• [Exercise objective]:
Beginning with the first line of the data below, reproduce every line unchanged, ending with the line that holds "tag(o, 'smooth white".

[Begin Stored data]

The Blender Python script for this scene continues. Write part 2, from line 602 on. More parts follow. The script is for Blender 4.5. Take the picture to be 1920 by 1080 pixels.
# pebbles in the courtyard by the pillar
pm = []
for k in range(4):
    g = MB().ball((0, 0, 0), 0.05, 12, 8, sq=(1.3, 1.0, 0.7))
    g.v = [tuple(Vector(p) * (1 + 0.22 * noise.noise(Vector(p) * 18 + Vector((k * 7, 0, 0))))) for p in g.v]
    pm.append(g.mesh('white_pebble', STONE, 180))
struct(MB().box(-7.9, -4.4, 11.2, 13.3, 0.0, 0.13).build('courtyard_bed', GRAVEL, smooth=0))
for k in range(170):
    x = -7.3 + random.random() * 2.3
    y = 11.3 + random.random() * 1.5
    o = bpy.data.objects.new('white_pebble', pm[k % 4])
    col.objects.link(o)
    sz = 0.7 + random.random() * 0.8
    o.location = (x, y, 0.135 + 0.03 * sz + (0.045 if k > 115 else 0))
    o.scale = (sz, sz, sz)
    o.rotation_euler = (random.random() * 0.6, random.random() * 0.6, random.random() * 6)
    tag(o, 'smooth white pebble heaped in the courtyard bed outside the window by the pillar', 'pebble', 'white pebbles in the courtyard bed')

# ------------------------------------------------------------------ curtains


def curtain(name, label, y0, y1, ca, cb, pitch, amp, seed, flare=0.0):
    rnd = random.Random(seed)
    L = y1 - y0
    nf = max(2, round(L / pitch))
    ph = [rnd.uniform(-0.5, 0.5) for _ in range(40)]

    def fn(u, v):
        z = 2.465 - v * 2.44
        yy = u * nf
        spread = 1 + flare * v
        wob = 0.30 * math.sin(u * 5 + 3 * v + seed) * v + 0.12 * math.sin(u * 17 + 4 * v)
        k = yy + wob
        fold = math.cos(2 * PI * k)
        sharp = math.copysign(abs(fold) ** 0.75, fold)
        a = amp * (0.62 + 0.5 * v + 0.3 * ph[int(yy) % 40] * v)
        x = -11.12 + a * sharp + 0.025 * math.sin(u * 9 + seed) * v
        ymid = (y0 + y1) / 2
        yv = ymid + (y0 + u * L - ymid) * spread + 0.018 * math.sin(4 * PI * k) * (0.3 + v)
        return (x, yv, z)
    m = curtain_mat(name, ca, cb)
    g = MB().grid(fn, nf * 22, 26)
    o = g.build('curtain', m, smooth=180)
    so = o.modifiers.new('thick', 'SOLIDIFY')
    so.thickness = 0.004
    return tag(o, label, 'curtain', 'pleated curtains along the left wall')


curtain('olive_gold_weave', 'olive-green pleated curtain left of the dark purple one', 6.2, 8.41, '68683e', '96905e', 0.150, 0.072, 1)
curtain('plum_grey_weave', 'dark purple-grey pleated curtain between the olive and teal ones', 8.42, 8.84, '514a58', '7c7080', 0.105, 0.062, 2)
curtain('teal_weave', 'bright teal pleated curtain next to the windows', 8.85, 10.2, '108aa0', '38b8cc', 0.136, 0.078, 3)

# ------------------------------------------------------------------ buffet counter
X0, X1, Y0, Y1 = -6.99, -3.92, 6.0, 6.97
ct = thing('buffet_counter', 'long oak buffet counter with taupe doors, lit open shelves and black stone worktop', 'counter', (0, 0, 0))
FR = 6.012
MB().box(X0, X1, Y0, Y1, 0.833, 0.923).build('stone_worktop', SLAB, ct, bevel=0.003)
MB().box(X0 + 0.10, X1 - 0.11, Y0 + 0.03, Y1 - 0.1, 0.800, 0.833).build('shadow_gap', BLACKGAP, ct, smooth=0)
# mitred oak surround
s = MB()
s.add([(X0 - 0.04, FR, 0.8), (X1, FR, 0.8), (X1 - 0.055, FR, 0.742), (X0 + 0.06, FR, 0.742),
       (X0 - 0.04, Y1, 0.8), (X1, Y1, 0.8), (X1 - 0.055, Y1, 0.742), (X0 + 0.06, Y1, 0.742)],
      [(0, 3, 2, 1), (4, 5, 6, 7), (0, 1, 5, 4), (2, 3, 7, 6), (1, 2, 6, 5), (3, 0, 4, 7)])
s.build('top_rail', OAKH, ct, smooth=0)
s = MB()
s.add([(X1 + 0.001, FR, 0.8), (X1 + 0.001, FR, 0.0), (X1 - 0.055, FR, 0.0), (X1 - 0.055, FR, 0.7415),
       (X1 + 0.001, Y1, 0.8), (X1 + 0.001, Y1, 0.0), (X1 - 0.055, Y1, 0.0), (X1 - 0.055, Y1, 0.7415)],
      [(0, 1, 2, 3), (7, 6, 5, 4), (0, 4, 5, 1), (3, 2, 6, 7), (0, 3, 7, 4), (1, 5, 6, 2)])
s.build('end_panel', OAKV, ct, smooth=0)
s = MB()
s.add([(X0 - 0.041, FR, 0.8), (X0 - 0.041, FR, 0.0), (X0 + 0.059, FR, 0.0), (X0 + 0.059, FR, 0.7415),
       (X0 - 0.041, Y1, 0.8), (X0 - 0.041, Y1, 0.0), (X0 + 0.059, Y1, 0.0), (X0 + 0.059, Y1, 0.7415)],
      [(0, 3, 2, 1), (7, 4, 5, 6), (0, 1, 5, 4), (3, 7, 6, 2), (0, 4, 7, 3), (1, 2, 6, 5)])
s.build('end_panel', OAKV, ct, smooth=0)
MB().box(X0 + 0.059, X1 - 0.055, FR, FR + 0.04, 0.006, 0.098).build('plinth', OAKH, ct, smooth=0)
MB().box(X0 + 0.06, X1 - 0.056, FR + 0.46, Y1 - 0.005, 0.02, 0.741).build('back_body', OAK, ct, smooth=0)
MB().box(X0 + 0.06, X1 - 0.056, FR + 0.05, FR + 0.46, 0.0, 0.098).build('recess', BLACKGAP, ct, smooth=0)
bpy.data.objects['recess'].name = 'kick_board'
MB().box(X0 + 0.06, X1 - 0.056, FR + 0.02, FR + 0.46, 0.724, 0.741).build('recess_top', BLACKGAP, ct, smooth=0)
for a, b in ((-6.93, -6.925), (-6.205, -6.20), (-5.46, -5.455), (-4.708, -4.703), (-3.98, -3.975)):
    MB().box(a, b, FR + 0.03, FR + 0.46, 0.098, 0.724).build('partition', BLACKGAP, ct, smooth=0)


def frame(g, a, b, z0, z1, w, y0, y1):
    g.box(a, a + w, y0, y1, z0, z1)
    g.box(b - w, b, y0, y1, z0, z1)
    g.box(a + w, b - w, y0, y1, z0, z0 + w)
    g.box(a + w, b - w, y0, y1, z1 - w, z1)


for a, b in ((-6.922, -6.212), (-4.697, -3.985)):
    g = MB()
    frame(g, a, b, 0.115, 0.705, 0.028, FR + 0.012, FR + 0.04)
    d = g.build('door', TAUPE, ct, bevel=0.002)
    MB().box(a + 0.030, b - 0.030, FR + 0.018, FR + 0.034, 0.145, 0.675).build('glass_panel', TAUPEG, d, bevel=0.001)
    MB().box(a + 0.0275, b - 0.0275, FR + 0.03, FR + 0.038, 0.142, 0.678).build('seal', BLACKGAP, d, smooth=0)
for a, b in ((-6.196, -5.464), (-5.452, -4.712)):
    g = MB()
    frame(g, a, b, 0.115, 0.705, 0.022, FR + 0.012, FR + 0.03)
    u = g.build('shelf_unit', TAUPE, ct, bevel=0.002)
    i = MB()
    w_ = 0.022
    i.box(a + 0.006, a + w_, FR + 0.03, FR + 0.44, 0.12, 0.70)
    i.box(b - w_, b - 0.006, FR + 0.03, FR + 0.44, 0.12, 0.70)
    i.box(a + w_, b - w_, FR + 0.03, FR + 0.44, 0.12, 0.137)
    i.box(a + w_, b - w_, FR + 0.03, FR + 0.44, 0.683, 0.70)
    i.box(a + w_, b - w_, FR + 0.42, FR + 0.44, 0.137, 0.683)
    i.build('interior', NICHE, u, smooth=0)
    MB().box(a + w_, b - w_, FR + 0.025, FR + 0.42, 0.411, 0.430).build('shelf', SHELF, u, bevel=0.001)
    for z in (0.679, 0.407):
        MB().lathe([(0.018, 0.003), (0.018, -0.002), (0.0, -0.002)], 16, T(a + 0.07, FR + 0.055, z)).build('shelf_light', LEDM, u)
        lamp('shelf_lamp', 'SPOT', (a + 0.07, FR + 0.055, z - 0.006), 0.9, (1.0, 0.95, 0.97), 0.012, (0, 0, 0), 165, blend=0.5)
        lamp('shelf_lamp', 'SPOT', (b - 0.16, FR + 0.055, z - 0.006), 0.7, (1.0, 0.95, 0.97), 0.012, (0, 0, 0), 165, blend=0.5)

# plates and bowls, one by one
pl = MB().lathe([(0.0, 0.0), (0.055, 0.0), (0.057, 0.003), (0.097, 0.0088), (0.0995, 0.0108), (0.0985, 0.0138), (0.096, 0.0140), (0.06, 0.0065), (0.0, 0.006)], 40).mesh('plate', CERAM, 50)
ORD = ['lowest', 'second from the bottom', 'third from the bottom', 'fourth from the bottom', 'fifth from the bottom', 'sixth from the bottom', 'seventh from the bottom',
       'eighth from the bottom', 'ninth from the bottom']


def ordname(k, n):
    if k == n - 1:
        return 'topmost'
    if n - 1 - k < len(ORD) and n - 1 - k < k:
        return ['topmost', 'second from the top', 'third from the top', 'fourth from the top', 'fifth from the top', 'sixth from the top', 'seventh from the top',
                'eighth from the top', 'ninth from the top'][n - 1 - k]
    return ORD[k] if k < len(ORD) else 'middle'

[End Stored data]

• [Written response]:
The Blender Python script for this scene continues. Write part 2, from line 602 on. More parts follow. The script is for Blender 4.5. Take the picture to be 1920 by 1080 pixels.
# pebbles in the courtyard by the pillar
pm = []
for k in range(4):
    g = MB().ball((0, 0, 0), 0.05, 12, 8, sq=(1.3, 1.0, 0.7))
    g.v = [tuple(Vector(p) * (1 + 0.22 * noise.noise(Vector(p) * 18 + Vector((k * 7, 0, 0))))) for p in g.v]
    pm.append(g.mesh('white_pebble', STONE, 180))
struct(MB().box(-7.9, -4.4, 11.2, 13.3, 0.0, 0.13).build('courtyard_bed', GRAVEL, smooth=0))
for k in range(170):
    x = -7.3 + random.random() * 2.3
    y = 11.3 + random.random() * 1.5
    o = bpy.data.objects.new('white_pebble', pm[k % 4])
    col.objects.link(o)
    sz = 0.7 + random.random() * 0.8
    o.location = (x, y, 0.135 + 0.03 * sz + (0.045 if k > 115 else 0))
    o.scale = (sz, sz, sz)
    o.rotation_euler = (random.random() * 0.6, random.random() * 0.6, random.random() * 6)
    tag(o, 'smooth white pebble heaped in the courtyard bed outside the window by the pillar', 'pebble', 'white pebbles in the courtyard bed')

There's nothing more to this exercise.